As I was coming home with the groceries I met Michael J. Dilger on Broadway around 79th Street, where he was gathering signatures for his independent run for the 10th Congressional District, the Upper Left Side seat that has been occupied for 11 terms by Democrat Jerrold Nadler, generally regarded as so safe that it could have been designed by Volvo.

I signed his petition without hesitation, on principle, and only then asked him how his policy ideas were different from those of the incumbent. He came up with two [jump]
issues, one of which was unfortunately so boring that I can't remember what it was, and the other campaign finance reform. I may say that Nadler is solidly and unimpeachably progressive on questions of campaign finance reform, and I imagine he is on the other issue too, whatever it was. Michael J. Dilger seemed to think Nadler had proposed some legislation and not stood by it, but he wasn't very specific.

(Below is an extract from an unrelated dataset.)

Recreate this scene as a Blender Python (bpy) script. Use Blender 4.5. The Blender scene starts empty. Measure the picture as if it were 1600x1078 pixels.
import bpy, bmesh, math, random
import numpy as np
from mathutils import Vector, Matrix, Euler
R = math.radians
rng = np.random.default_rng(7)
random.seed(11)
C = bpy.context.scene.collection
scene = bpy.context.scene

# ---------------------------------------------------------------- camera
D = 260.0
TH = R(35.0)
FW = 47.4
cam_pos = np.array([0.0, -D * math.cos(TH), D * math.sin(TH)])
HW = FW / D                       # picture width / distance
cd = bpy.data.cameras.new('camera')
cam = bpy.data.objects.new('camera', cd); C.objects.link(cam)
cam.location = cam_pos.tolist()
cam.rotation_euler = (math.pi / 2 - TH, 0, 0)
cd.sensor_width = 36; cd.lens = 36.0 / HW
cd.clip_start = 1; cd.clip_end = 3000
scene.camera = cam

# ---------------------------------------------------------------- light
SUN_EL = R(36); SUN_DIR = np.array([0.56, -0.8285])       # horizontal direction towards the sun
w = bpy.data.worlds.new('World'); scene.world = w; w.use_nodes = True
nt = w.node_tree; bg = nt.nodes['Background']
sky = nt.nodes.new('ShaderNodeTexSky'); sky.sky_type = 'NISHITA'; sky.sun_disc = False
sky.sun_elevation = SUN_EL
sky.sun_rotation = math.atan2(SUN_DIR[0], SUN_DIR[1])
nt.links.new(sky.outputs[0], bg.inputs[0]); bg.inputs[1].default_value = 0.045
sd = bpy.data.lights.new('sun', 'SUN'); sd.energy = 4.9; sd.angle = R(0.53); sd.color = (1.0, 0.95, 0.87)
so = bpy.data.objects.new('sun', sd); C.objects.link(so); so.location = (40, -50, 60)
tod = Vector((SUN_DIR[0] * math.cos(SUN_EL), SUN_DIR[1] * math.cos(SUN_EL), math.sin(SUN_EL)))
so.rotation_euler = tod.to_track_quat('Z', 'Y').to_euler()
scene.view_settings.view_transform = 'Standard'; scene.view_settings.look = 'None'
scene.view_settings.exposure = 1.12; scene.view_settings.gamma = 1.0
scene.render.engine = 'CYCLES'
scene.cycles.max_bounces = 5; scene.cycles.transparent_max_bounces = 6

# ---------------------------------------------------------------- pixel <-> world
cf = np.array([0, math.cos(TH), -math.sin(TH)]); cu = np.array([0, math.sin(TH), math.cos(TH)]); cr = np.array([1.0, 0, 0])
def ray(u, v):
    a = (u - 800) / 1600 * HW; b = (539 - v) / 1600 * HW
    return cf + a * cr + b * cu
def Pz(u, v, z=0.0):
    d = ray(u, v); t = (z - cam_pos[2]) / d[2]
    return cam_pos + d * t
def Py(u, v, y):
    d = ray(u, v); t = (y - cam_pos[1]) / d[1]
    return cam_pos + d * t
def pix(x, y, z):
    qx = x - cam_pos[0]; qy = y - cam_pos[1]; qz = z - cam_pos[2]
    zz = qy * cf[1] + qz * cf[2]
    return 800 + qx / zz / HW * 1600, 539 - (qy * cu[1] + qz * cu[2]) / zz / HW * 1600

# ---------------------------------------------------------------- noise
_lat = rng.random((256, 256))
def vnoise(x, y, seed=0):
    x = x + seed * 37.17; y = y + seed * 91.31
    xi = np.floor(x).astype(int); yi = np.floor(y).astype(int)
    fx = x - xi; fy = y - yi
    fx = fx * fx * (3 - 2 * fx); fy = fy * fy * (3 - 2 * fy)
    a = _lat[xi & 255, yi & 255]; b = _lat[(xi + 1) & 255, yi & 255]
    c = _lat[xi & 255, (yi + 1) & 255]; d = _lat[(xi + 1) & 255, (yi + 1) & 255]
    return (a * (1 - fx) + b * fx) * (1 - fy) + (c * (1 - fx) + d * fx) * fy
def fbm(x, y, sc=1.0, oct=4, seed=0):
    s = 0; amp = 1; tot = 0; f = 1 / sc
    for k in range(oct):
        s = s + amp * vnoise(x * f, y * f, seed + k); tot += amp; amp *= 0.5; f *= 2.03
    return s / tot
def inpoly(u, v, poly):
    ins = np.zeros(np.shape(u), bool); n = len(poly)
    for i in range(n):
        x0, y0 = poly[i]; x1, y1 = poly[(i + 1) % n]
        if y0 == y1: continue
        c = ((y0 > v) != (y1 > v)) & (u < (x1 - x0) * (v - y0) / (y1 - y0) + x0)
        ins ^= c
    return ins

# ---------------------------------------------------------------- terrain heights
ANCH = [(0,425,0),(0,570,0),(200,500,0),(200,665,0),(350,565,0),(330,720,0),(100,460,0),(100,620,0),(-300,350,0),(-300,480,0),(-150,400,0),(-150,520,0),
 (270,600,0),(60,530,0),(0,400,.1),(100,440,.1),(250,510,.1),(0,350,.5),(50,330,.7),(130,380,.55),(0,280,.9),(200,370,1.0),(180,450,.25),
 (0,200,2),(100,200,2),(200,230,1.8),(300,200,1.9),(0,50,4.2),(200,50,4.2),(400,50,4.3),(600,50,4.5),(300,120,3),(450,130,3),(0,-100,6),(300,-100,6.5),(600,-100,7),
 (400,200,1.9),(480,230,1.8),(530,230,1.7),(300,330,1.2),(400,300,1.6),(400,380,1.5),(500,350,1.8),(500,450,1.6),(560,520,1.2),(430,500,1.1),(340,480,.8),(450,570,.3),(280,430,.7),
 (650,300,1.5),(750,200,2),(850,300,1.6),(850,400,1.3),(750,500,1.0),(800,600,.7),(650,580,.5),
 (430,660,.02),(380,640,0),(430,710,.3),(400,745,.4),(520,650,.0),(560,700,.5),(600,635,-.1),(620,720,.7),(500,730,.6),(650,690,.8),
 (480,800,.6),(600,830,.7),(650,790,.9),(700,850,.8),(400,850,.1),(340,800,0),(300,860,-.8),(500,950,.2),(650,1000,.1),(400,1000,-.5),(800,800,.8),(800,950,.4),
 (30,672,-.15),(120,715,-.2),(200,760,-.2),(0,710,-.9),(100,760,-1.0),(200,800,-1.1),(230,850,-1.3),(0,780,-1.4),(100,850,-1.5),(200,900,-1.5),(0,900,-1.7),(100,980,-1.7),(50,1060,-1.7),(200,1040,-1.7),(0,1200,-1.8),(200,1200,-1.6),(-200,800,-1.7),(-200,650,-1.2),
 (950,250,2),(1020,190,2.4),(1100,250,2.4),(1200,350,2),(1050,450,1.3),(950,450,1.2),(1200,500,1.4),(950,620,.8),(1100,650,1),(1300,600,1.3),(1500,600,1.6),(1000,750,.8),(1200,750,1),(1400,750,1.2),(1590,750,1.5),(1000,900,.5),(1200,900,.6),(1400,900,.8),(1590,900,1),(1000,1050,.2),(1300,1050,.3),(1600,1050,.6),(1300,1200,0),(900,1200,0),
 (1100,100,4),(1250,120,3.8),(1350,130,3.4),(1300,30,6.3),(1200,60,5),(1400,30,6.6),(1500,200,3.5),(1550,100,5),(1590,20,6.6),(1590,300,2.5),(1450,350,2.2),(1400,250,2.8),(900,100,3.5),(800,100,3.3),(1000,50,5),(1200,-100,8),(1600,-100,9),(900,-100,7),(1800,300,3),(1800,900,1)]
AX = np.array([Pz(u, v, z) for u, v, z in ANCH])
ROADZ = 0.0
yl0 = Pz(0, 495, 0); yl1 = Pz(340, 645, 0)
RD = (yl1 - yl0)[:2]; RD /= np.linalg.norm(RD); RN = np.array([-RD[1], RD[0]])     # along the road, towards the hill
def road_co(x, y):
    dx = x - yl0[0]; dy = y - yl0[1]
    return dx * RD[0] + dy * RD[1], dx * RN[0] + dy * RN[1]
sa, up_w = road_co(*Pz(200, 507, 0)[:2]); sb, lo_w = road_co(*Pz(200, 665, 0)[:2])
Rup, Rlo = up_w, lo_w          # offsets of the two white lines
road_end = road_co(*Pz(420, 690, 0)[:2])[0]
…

He didn't have any literature for me to take home, but he did agree that I could probably find out more about him on the Internet, and gave me his name. As it turns out he really doesn't have much of a Web presence either, but I was able to find out a few things, especially that he had already run for New York City mayor, just last year, which surprised me somewhat, as I thought I had been following the contest pretty carefully.

In that campaign he had represented a pretty minor party, and by pretty minor I mean much less visible than the Libertarians or the Rent is Too Damn High, which a lot of people from outside the city have probably heard of. His party was called the Flourish Every Person Can Shine Like the Sun party, and finished dead last, well behind the comparatively popular Affordable Tomorrow and War Veterans parties, with 55 votes or 0.01% of the electorate.

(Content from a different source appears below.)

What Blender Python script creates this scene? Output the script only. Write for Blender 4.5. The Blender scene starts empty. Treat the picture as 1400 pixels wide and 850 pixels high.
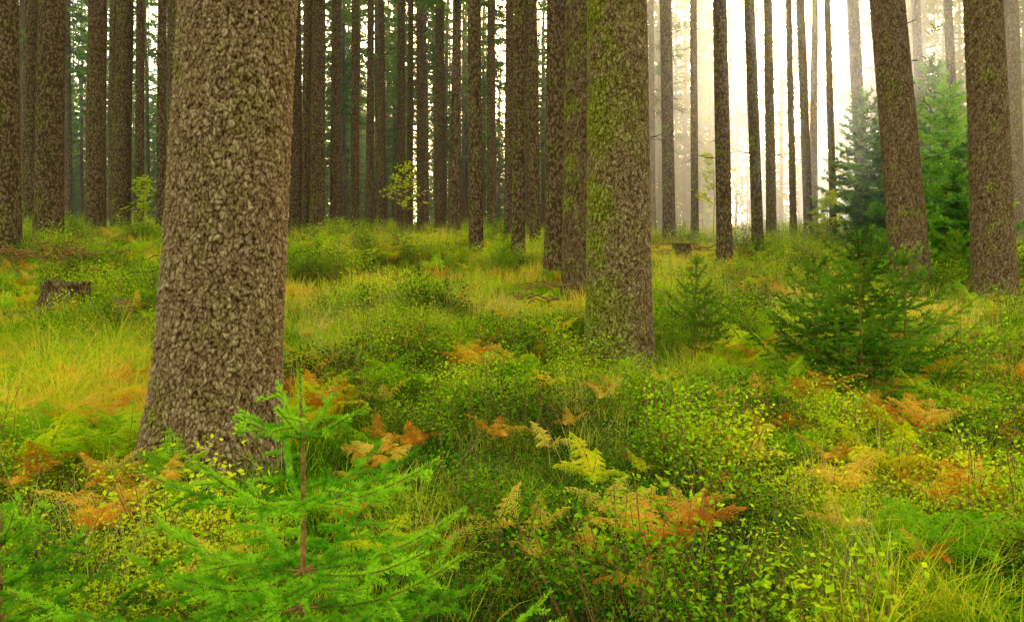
import bpy, math, random, time, bmesh
import numpy as np
from mathutils import Vector, noise, Euler
T0=time.time()
rng=np.random.default_rng(7); random.seed(7)
scene=bpy.context.scene
F=28/36*1400; CZ=1.3
AZ=math.radians(18.8); EL=math.radians(15.2)

# ------------------------------------------------------------ terrain
PY=[-400,-20,2.5,3,4.4,5.6,6.8,9,11,13,15.5,18,25,36,48,70,120,500]
PH=[-3,-1.5,-1.2,-1.12,-.92,-.70,-.50,-.16,.14,.50,.95,1.38,2.3,3.55,3.9,4.1,4.6,6]
def gh(x,y):
    h=float(np.interp(y,PY,PH))
    h+=0.30*noise.noise(Vector((x*.13,y*.13,3.1)))*min(1,max(0,(y-5)/8))
    h+=0.13*noise.noise(Vector((x*.45,y*.45,1.7)))+0.08*noise.noise(Vector((x*1.4,y*1.4,5.7)))
    if y>6: h+=0.35*max(0,min(1,(-x-3)/6))*max(0,min(1,(y-6)/5))*max(0,1-abs(y-14)/14)
    return CZ+h
def P(px,py):
    """ground point seen along a photo direction"""
    s=(px-700)/F; t=(425-py)/F
    d=2.0
    while d<60:
        if gh(s*d,d)>=CZ+t*d: break
        d+=.03
    else:
        d=34
    return s*d,d,gh(s*d,d)

def newmesh(name,V,Fc,mats,mi=None,smooth=False,attrs=None):
    me=bpy.data.meshes.new(name)
    V=np.asarray(V,dtype=np.float32); Fc=np.asarray(Fc,dtype=np.int32)
    n,k=Fc.shape
    me.vertices.add(len(V)); me.vertices.foreach_set('co',V.ravel())
    me.loops.add(n*k); me.loops.foreach_set('vertex_index',Fc.ravel())
    me.polygons.add(n); me.polygons.foreach_set('loop_start',np.arange(0,n*k,k,dtype=np.int32))
    try: me.polygons.foreach_set('loop_total',np.full(n,k,dtype=np.int32))
    except Exception: pass
    for m in mats: me.materials.append(m)
    if mi is not None: me.polygons.foreach_set('material_index',np.asarray(mi,dtype=np.int32))
    me.polygons.foreach_set('use_smooth',np.full(n,smooth,dtype=bool))
    if attrs:
        for an,av in attrs.items():
            a=me.attributes.new(an,'FLOAT','POINT'); a.data.foreach_set('value',np.asarray(av,dtype=np.float32))
    me.update(calc_edges=True); me.validate()
    return me
def link(name,me,parent=None,loc=None):
    ob=bpy.data.objects.new(name,me); scene.collection.objects.link(ob)
    if parent: ob.parent=parent
    if loc is not None: ob.location=loc
    return ob

class MB:
    def __init__(s): s.V=[];s.F=[];s.M=[];s.n=0
    def add(s,V,Fc,m=0):
        V=np.asarray(V,float).reshape(-1,3); Fc=np.asarray(Fc,int).reshape(-1,4)
        s.V.append(V); s.F.append(Fc+s.n); s.M.append(np.full(len(Fc),m)); s.n+=len(V)
    def tube(s,pts,rad,sides=5,m=0):
        pts=np.asarray(pts,float); n=len(pts); rad=np.broadcast_to(rad,(n,))
        t=np.gradient(pts,axis=0); t/=np.linalg.norm(t,axis=1)[:,None]+1e-9
        up=np.array([0,0,1.]) if abs(t[0,2])<.9 else np.array([1.,0,0])
        a=np.cross(t,up); a/=np.linalg.norm(a,axis=1)[:,None]+1e-9; b=np.cross(t,a)
        th=np.arange(sides)/sides*2*math.pi
        V=pts[:,None,:]+rad[:,None,None]*(np.cos(th)[None,:,None]*a[:,None,:]+np.sin(th)[None,:,None]*b[:,None,:])
        i=np.arange(n-1)[:,None]*sides; j=np.arange(sides)[None,:]; j2=(j+1)%sides
        s.add(V,np.stack([i+j,i+j2,i+sides+j2,i+sides+j],-1),m)
    def leaves(s,c,d,w,L,W,m=0,mid=.45):
        c=np.asarray(c,float);N=len(c)
        L=np.broadcast_to(L,(N,))[:,None];W=np.broadcast_to(W,(N,))[:,None]
        V=np.stack([c,c+d*L*mid+w*W*.5,c+d*L,c+d*L*mid-w*W*.5],1)
        s.add(V,np.arange(N*4).reshape(N,4),m)
    def mesh(s,name,mats,smooth=False):
        return newmesh(name,np.concatenate(s.V),np.concatenate(s.F),mats,np.concatenate(s.M),smooth)
def unit(a): return a/(np.linalg.norm(a,axis=-1,keepdims=True)+1e-9)

# ------------------------------------------------------------ materials
def mat_new(name):
    m=bpy.data.materials.new(name); m.use_nodes=True; nt=m.node_tree; nt.nodes.clear()
    return m,nt,nt.nodes,nt.links
def ramp(nd,stops):
    r=nd.new('ShaderNodeValToRGB'); e=r.color_ramp.elements
    while len(e)<len(stops): e.new(.5)
    for k,(p,c) in enumerate(stops): e[k].position=p; e[k].color=(*c,1)
    return r
def leaf_mat(name,stops,trans=.4,scale=.8,rw=.35,tt=1.3):
    m,nt,nd,ln=mat_new(name)
    out=nd.new('ShaderNodeOutputMaterial')
    geo=nd.new('ShaderNodeNewGeometry'); oi=nd.new('ShaderNodeObjectInfo')
    nz=nd.new('ShaderNodeTexNoise'); nz.inputs['Scale'].default_value=scale; nz.inputs['Detail'].default_value=2
    ln.new(geo.outputs['Position'],nz.inputs['Vector'])
    nz2=nd.new('ShaderNodeTexNoise'); nz2.inputs['Scale'].default_value=26; nz2.inputs['Detail'].default_value=0
    ln.new(geo.outputs['Position'],nz2.inputs['Vector'])
    def M(op,a,b):
        n=nd.new('ShaderNodeMath'); n.operation=op
        for i,v in enumerate((a,b)):
            if isinstance(v,(int,float)): n.inputs[i].default_value=v
            else: ln.new(v,n.inputs[i])
        return n.outputs[0]
    a=M('MULTIPLY',M('SUBTRACT',nz.outputs['Fac'],.5),2.8)
    b=M('MULTIPLY',M('SUBTRACT',oi.outputs['Random'],.5),rw*2.0)
    c=M('MULTIPLY',M('SUBTRACT',nz2.outputs['Fac'],.5),1.0)
    f=M('ADD',M('ADD',M('ADD',a,b),c),.5)
    r=ramp(nd,stops); ln.new(f,r.inputs[0])
    p=nd.new('ShaderNodeBsdfDiffuse')
    ln.new(r.outputs[0],p.inputs['Color'])
    t=nd.new('ShaderNodeBsdfTranslucent')
    mx=nd.new('ShaderNodeMix'); mx.data_type='RGBA'; mx.blend_type='MULTIPLY'; mx.inputs[0].default_value=1
    ln.new(r.outputs[0],mx.inputs[6]); mx.inputs[7].default_value=(tt*1.05,tt,tt*.5,1)
    ln.new(mx.outputs[2],t.inputs['Color'])
    ms=nd.new('ShaderNodeMixShader'); ms.inputs[0].default_value=trans
    ln.new(p.outputs[0],ms.inputs[1]); ln.new(t.outputs[0],ms.inputs[2]); ln.new(ms.outputs[0],out.inputs[0])
    return m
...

That's about it, really.  He graduated from Loyola University in 1999, and he's the author of a novel published online in 2003 or 2007, Doc Pete Wilson and the World, which is probably not about the former California governor (1991-99) but still seems to have fallen out of the aether and is no longer even electronically in print. Is that even possible? I mean, once it's been advertised on Mobipocket can it just somehow no longer be there?

He is definitely the same Mike Dilger who was running for Congress in the Illinois 14th district when Denny Hastert stepped down in late 2007, although he was living at the time in the Evanston YMCA, which is not in the district. I'm not sure why I'm telling you all this. I'm not going to vote for him, or it's at least highly unlikely. I don't have any reason to think he would be a very good congressman, though I still don't regret signing his petition. I will cheerfully and proudly vote for Jerry, as I have done since moving to the district, because he's a great congressman. I'm writing this up mostly because my sister Nancy has recently started reading the blog regularly again after a long iffy period and I think she would like this, and she would certainly agree that every person can shine like the sun, more or less.